Goya’s group portrait of smug, moronic, festooned royals, “Family of Carlos IV,” seems almost an invitation to revolution. While continuing his flattering trade among the royals and nobles, however, Goya worked as well among the common people, especially with his drawings and sketches. They show the pleasures of ordinary life, and its sufferings. Most particularly, they touch the veins of passion, cruelty and violence that seem to run so close to the Spanish sense of being. And in the war drawings, they embrace horror without flinching.

The drawings include two charming self portraits of the artist, as well as works bearing such self explanatory titles as “Three Washerwomen” and “They Are Getting Drunk.”

Many of the drawings are dark and sardonic, such as “Family Vengeance,” in which “her brothers kill her lover, afterward she kills herself.” In “The Swing,” a smiling senorita reveals perhaps too much of her petticoats to an astonished young gentleman. Much less romantic is “Out Hunting for Teeth,” in which a raggedly dressed young woman averts her eyes as she reaches into the corpse’s mouth of a hanged man for booty.
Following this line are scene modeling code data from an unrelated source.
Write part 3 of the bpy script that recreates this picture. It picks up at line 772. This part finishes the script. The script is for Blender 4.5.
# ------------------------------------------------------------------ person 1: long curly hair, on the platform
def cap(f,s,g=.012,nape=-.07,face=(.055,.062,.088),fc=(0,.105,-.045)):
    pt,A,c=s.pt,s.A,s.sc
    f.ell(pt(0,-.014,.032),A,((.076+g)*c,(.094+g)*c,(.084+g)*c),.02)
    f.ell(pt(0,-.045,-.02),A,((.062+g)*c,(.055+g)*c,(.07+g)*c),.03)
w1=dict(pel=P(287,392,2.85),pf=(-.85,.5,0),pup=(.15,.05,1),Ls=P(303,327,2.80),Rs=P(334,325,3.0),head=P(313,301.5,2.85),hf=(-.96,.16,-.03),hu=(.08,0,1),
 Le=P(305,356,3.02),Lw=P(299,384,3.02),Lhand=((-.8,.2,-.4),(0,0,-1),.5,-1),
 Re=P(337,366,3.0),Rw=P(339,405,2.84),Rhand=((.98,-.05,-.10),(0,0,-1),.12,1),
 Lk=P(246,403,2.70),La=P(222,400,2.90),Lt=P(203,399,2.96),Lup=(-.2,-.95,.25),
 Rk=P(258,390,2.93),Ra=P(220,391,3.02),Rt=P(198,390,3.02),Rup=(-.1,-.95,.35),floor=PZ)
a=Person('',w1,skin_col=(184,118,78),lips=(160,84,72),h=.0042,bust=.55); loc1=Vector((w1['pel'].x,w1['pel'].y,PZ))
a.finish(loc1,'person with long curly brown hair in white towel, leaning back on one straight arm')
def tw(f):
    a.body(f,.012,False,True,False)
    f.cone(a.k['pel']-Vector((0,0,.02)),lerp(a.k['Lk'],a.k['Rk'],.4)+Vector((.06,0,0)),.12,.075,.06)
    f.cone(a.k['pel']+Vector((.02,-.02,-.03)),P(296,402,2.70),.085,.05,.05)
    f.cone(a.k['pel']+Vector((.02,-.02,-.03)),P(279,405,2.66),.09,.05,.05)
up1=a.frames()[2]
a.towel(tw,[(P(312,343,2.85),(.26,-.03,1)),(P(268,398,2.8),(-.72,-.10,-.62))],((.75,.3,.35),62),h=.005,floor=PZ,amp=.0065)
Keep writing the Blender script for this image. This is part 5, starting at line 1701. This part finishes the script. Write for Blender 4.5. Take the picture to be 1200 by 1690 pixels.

“The Garroted Man” sits suffering in his cell, bound tightly at neck and hands, awaiting the mercy of such a fate. One perhaps implied self portrait, “The Sleep of Reason Produces Monsters,” shows a seated gentleman in difficult slumber as a flock of demonic owls and Harpies descends upon him.

The worst monsters are to be found in Goya’s series of etchings, “Los Desastres de la Guerra, 1810-23,” (“The Disasters of War”). These monsters are human. So many of Goya’s contemporaries portrayed the events of the Napoleonic Wars as grand, glorious tableaux. In these etchings, Goya shows a harsher truth of naked, dismembered, decapitated and otherwise mutilated corpses nailed to trees or hung from them. He shows women attacked with bayonets. He shows innocents suffering from almost every quarter. This is a fulfilling and useful show–to learn about Goya, to learn about the mysteries of art’s provenance and to learn about the nature of man.